The contrast between the Sabbath of the Lord and these sabbaths of the Hebrews is strongly marked.

  1. The Sabbath of the Lord was instituted at the close of the first week of time; while these were ordained in connection with the Jewish feasts.
  2. The one was blessed and hallowed by God, because that he had rested upon it from the work of creation; the others have no such claim to our regard.
  3. When the children of Israel came into the wilderness, the Sabbath of the Lord was an existing institution, obligatory upon them; but the annual sabbaths then came into existence. It is easy to point to the very act of God, while leading that people, that gave existence to these sabbaths; while every reference to the Sabbath of the Lord shows that it had been ordained before God chose that people.

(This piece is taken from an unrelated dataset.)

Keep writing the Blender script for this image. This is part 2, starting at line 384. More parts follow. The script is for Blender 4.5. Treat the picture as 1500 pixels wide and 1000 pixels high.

  4. The children of Israel were excluded from the promised land for violating the Sabbath of the Lord in the wilderness; but the annual sabbaths were not to be observed until they should enter that land. This contrast would be strange indeed were it true that the Sabbath of the Lord was not instituted until the children of Israel came into the wilderness of Sin; for it is certain that two of the annual sabbaths were instituted before they left the land of Egypt.
  5. The Sabbath of the Lord was made for man; but the annual sabbaths were designed only for residents in the land of Palestine.
  6. The one was weekly, a memorial of the Creator’s rest; the others were annual, connected with the memorials of the deliverance of the Hebrews from Egypt.
  7. The one is termed “the Sabbath of the Lord,” “my Sabbaths,” “my holy day,” and the like; while the others are designated as “your sabbaths,” “her sabbaths,” and similar expressions.
  8. The one was proclaimed by God as one of the ten commandments, and was written with his finger in the midst of the moral law upon the tables of stone, and was deposited in the ark beneath the mercy-seat; the others did not pertain to the moral law, but were embodied in that hand-writing of ordinances that was a shadow of good things to come.
  9. The distinction between these festivals and the Sabbaths of the Lord was carefully marked by God when he ordained the festivals and their associated sabbaths. Thus he said:


“These are the feast of the Lord, which ye shall proclaim to be holy convocations, …. BESIDE the Sabbaths of the Lord.”